In the data below, find the line containing "par(b.build('soffit', SOFFIT), BB)"; reproduce that line and all subsequent lines exactly, and nothing else.

*****

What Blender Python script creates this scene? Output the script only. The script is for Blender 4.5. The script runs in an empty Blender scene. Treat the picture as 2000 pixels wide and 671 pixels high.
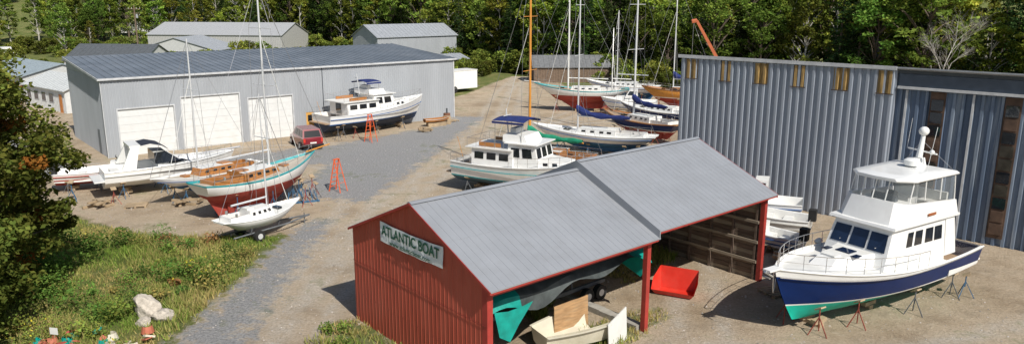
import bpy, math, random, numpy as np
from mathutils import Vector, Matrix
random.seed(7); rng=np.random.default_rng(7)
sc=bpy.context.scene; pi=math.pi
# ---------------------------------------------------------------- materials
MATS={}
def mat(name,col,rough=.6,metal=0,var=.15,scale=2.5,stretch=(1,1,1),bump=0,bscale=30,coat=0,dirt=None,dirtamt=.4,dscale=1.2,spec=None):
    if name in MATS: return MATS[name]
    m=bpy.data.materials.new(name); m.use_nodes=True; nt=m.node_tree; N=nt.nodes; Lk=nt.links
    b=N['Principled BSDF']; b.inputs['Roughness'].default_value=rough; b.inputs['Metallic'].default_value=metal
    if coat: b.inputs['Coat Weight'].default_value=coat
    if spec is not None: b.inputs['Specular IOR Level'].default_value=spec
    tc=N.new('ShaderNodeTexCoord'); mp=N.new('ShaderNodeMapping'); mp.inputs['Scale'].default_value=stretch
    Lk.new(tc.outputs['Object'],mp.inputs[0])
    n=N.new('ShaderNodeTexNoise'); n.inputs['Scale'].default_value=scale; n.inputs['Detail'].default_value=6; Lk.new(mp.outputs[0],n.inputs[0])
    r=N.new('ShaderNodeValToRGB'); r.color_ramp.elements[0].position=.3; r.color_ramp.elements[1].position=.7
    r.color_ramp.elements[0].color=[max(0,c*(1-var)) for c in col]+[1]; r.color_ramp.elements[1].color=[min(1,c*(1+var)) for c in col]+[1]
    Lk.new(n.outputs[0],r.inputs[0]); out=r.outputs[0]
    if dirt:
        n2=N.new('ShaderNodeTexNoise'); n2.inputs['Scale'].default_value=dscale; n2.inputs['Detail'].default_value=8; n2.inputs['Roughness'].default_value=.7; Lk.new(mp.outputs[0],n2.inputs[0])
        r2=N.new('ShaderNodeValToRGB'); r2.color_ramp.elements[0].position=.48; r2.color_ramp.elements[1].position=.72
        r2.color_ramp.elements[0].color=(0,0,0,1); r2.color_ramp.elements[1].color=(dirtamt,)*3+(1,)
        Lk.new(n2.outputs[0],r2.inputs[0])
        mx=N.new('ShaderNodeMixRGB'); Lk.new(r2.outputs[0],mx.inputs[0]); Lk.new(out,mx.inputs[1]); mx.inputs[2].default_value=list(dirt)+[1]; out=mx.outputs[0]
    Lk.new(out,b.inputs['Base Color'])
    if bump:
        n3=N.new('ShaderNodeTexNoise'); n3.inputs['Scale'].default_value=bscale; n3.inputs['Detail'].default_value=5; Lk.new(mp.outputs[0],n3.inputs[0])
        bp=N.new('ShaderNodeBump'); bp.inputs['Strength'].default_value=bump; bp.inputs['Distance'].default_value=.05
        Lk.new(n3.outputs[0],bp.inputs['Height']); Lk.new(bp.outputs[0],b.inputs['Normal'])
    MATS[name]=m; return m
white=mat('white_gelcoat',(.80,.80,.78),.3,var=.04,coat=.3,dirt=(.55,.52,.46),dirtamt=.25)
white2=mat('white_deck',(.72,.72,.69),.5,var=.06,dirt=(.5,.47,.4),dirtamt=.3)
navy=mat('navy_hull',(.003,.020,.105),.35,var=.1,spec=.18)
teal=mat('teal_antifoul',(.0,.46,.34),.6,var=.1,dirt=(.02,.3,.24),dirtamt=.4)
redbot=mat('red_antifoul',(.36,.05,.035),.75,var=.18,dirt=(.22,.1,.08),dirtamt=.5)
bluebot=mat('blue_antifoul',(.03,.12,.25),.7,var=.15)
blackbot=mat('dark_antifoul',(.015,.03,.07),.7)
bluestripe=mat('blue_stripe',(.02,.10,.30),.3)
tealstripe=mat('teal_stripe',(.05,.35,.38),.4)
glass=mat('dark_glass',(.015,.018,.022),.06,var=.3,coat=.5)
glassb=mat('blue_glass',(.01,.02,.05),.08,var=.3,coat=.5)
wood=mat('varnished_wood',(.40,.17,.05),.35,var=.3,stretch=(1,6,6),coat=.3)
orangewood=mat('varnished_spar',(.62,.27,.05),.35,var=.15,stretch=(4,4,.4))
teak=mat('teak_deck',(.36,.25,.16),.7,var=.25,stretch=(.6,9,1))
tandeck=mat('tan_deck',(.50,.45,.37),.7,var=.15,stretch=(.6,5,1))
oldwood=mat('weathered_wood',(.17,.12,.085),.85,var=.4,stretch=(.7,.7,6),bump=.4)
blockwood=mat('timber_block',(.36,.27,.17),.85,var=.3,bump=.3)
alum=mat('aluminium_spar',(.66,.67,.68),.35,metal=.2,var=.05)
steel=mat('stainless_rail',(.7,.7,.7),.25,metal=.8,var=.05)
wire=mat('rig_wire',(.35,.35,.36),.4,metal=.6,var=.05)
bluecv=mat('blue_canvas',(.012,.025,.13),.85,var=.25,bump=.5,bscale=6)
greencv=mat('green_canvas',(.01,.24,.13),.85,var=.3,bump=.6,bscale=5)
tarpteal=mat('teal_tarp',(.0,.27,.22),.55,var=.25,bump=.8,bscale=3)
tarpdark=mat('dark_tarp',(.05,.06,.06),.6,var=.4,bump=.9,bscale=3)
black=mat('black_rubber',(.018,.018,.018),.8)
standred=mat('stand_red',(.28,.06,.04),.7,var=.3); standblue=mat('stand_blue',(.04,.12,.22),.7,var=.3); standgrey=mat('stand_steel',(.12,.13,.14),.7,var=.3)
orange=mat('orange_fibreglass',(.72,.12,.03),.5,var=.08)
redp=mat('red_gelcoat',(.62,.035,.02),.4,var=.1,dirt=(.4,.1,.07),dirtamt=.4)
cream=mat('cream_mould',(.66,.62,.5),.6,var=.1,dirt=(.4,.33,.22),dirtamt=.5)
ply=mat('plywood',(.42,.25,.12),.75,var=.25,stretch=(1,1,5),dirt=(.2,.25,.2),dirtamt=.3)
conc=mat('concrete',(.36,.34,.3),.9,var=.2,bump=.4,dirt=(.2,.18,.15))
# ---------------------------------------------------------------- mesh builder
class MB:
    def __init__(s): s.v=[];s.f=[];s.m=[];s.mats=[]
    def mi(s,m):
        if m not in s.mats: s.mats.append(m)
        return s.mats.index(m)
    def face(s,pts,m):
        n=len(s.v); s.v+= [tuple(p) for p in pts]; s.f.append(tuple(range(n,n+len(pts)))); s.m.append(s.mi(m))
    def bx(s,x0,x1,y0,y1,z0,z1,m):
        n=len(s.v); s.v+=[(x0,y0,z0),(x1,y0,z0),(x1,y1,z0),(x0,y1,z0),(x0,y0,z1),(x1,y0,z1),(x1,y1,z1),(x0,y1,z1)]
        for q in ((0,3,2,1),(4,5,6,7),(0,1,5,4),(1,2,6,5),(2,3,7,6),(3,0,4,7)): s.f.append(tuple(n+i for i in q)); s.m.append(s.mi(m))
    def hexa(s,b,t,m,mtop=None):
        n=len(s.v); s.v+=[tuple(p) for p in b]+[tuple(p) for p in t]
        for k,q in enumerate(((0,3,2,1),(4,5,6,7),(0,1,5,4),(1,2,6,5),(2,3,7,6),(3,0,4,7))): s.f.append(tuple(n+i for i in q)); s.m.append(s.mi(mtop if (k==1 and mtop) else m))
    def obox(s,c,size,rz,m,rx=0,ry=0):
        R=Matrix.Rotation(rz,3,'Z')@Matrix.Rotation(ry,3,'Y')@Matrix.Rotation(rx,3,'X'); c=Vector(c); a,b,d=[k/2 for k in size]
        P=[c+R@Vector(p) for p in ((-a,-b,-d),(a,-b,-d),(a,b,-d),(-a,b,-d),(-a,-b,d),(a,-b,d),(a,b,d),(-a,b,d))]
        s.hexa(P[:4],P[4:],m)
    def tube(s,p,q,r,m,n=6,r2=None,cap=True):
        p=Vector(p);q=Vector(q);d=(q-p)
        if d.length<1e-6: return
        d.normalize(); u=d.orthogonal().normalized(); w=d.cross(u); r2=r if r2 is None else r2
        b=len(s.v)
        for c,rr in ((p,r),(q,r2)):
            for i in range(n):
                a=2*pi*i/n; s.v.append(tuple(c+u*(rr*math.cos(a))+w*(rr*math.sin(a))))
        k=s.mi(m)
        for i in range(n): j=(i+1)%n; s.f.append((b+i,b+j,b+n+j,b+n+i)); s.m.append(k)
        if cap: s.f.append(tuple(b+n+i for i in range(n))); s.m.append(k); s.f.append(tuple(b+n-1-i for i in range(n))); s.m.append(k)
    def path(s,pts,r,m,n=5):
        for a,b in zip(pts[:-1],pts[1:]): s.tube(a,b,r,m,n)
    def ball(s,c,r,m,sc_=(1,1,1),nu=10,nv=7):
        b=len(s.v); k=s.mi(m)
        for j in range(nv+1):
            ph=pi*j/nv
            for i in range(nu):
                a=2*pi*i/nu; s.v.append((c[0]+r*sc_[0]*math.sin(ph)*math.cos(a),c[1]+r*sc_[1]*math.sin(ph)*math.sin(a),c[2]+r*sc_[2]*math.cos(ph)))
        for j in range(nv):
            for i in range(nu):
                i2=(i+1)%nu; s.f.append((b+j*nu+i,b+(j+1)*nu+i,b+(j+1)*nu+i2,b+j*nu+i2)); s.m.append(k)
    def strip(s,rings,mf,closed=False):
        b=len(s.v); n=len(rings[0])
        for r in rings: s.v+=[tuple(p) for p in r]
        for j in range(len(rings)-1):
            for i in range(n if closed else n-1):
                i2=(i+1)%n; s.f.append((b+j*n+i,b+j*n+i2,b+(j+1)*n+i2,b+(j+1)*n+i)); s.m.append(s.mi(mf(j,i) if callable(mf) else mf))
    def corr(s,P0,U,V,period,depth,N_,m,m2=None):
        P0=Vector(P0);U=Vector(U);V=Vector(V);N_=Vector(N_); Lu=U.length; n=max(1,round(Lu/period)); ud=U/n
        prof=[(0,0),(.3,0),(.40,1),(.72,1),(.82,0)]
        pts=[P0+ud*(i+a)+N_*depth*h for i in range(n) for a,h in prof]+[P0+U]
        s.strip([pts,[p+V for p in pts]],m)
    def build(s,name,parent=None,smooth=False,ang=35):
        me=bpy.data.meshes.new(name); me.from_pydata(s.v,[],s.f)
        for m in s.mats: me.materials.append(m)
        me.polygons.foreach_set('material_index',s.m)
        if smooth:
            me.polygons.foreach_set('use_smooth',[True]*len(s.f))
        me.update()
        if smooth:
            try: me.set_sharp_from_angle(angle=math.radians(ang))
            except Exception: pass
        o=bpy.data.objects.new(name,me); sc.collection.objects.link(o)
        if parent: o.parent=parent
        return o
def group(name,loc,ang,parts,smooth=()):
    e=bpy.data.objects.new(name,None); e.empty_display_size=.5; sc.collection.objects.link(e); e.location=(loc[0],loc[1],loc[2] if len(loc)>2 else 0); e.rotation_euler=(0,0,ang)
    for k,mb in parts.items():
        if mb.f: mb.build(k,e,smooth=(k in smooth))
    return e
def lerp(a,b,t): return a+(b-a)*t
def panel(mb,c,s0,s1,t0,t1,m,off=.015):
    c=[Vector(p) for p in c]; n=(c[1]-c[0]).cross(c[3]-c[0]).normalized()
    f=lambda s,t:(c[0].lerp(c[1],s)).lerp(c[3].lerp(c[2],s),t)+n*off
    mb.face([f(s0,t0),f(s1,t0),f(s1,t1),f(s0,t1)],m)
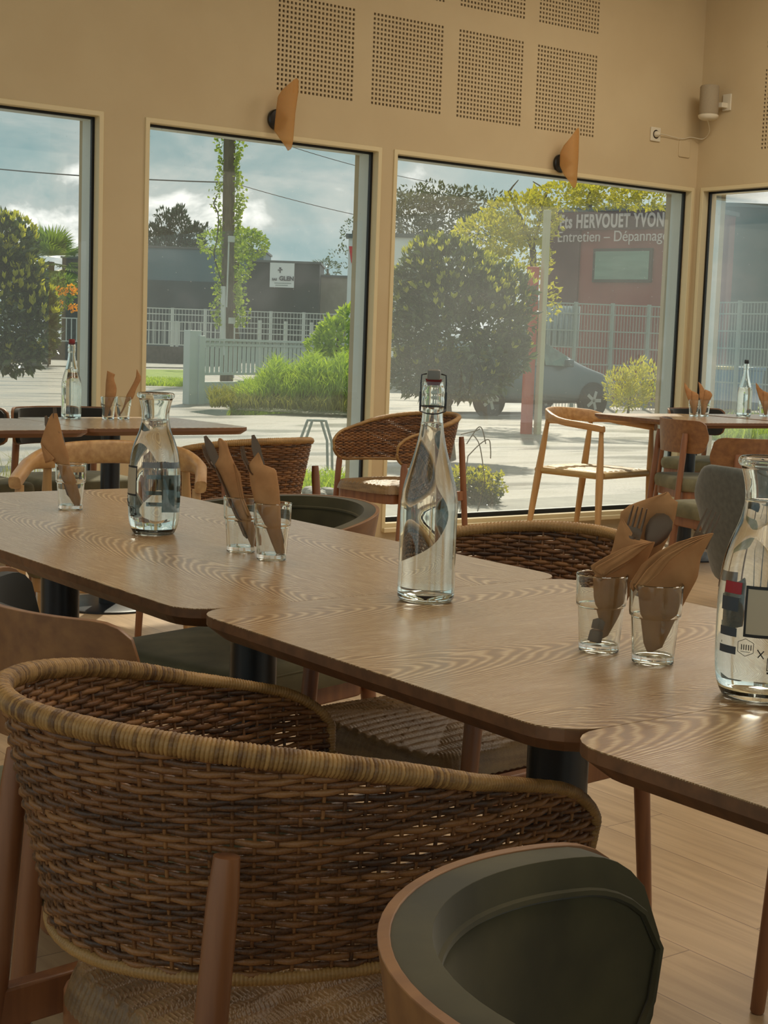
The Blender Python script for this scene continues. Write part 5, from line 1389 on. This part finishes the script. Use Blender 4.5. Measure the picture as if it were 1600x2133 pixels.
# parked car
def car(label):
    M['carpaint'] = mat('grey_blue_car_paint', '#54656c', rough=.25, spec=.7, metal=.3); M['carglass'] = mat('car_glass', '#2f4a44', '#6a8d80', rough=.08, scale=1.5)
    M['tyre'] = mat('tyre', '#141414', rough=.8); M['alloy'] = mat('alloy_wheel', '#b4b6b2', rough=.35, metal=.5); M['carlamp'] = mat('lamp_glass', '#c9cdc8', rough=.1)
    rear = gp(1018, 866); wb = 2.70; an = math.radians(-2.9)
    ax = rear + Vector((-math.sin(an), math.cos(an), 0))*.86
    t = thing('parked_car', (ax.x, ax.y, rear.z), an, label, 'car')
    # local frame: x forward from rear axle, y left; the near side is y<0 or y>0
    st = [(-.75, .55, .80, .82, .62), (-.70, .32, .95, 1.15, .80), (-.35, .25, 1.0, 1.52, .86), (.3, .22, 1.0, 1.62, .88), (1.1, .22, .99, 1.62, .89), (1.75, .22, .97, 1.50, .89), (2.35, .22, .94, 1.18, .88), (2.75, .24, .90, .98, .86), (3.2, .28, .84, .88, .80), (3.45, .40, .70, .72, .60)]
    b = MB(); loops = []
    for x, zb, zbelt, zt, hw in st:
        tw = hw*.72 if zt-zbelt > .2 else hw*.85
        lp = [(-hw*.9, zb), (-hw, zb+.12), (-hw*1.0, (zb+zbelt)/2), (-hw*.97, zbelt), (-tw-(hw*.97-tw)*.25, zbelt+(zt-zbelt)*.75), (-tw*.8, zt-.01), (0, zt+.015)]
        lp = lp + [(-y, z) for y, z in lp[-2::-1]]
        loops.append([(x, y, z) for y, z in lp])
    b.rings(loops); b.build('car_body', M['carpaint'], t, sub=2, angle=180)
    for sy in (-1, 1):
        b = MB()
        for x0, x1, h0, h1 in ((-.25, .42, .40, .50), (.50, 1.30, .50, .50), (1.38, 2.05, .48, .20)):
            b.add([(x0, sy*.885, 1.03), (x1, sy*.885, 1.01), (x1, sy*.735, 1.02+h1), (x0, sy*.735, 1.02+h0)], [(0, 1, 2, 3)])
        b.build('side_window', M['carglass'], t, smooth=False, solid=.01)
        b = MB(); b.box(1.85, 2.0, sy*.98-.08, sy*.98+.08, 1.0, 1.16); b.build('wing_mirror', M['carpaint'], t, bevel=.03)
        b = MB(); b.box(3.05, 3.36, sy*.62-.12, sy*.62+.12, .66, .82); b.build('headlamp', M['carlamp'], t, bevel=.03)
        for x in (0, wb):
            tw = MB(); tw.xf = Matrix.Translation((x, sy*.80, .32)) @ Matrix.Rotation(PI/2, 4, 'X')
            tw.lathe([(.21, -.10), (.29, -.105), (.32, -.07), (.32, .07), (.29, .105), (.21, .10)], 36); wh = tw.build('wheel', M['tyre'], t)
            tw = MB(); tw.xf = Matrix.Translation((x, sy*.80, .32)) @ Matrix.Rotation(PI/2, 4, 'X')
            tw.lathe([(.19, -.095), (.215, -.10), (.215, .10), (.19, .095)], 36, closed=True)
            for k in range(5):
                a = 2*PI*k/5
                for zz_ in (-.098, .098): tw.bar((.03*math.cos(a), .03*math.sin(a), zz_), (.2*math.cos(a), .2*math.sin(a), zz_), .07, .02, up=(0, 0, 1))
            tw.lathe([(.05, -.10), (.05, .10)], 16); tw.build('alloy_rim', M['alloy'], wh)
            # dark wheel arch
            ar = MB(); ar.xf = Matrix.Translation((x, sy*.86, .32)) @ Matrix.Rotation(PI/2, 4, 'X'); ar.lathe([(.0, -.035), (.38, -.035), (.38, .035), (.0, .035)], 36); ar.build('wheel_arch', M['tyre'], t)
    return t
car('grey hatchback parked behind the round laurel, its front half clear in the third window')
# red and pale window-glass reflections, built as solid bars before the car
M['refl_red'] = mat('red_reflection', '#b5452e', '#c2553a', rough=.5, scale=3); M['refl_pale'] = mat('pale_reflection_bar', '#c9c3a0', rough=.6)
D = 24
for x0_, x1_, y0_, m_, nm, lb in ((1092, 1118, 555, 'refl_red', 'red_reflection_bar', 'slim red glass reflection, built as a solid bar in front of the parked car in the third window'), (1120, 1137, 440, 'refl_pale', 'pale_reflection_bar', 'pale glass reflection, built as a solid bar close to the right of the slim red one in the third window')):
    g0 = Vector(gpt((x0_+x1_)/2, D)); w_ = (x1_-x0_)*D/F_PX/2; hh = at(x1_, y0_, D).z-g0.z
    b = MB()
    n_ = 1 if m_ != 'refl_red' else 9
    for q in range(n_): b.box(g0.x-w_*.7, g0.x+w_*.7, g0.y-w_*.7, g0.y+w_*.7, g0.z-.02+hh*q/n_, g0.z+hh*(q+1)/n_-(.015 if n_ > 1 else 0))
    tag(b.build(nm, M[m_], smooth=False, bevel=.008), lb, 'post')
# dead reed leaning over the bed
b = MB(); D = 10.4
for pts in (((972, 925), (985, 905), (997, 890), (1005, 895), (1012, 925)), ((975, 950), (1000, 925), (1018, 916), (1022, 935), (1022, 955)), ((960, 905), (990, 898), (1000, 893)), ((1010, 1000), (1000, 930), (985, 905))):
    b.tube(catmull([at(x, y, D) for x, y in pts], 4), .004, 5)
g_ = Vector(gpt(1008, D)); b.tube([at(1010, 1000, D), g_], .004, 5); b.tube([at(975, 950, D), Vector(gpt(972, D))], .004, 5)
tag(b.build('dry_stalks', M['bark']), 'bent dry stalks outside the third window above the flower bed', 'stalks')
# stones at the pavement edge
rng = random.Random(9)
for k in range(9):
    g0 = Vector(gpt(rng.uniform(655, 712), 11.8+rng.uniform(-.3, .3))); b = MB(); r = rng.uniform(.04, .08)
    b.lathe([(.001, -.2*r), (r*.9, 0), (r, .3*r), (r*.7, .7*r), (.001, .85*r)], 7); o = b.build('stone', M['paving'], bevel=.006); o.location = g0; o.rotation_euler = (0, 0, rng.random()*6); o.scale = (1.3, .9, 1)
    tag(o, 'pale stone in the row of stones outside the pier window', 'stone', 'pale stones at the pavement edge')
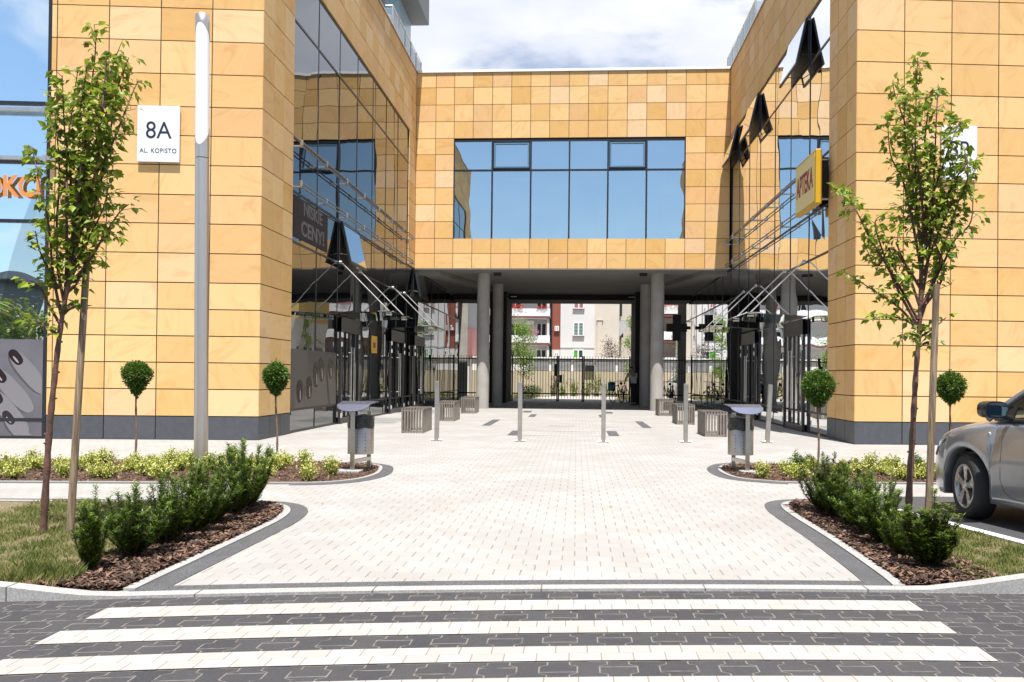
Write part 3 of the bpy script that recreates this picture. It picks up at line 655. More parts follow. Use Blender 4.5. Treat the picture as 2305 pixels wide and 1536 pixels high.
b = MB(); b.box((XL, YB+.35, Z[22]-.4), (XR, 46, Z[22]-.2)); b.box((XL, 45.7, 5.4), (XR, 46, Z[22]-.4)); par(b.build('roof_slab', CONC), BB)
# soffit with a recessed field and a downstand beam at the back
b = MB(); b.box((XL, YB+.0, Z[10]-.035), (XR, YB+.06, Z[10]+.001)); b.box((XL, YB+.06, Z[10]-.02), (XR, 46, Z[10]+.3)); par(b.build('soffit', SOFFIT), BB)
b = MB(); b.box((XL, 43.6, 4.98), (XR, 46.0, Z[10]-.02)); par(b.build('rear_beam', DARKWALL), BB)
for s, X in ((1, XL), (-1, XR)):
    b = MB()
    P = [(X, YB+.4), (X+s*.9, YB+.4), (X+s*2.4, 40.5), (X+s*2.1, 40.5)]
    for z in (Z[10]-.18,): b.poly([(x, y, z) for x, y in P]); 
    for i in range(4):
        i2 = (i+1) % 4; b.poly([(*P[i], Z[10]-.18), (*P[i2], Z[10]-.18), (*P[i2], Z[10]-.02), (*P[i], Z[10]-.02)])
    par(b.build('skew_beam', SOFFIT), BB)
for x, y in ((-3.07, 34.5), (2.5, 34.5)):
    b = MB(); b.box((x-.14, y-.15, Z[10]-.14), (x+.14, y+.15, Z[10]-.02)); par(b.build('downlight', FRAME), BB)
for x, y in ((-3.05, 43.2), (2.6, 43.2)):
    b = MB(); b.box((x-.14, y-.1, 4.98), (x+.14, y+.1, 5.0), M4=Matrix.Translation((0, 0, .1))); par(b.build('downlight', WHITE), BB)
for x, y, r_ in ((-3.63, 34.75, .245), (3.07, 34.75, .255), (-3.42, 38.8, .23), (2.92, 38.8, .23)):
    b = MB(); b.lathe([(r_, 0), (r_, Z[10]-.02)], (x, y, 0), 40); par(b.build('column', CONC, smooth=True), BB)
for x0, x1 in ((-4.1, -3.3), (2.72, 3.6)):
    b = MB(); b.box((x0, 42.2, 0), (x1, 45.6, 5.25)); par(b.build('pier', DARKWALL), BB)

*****

#### [TASK SOLUTION]
b = MB(); b.box((XL, YB+.0, Z[10]-.035), (XR, YB+.06, Z[10]+.001)); b.box((XL, YB+.06, Z[10]-.02), (XR, 46, Z[10]+.3)); par(b.build('soffit', SOFFIT), BB)
b = MB(); b.box((XL, 43.6, 4.98), (XR, 46.0, Z[10]-.02)); par(b.build('rear_beam', DARKWALL), BB)
for s, X in ((1, XL), (-1, XR)):
    b = MB()
    P = [(X, YB+.4), (X+s*.9, YB+.4), (X+s*2.4, 40.5), (X+s*2.1, 40.5)]
    for z in (Z[10]-.18,): b.poly([(x, y, z) for x, y in P]); 
    for i in range(4):
        i2 = (i+1) % 4; b.poly([(*P[i], Z[10]-.18), (*P[i2], Z[10]-.18), (*P[i2], Z[10]-.02), (*P[i], Z[10]-.02)])
    par(b.build('skew_beam', SOFFIT), BB)
for x, y in ((-3.07, 34.5), (2.5, 34.5)):
    b = MB(); b.box((x-.14, y-.15, Z[10]-.14), (x+.14, y+.15, Z[10]-.02)); par(b.build('downlight', FRAME), BB)
for x, y in ((-3.05, 43.2), (2.6, 43.2)):
    b = MB(); b.box((x-.14, y-.1, 4.98), (x+.14, y+.1, 5.0), M4=Matrix.Translation((0, 0, .1))); par(b.build('downlight', WHITE), BB)
for x, y, r_ in ((-3.63, 34.75, .245), (3.07, 34.75, .255), (-3.42, 38.8, .23), (2.92, 38.8, .23)):
    b = MB(); b.lathe([(r_, 0), (r_, Z[10]-.02)], (x, y, 0), 40); par(b.build('column', CONC, smooth=True), BB)
for x0, x1 in ((-4.1, -3.3), (2.72, 3.6)):
    b = MB(); b.box((x0, 42.2, 0), (x1, 45.6, 5.25)); par(b.build('pier', DARKWALL), BB)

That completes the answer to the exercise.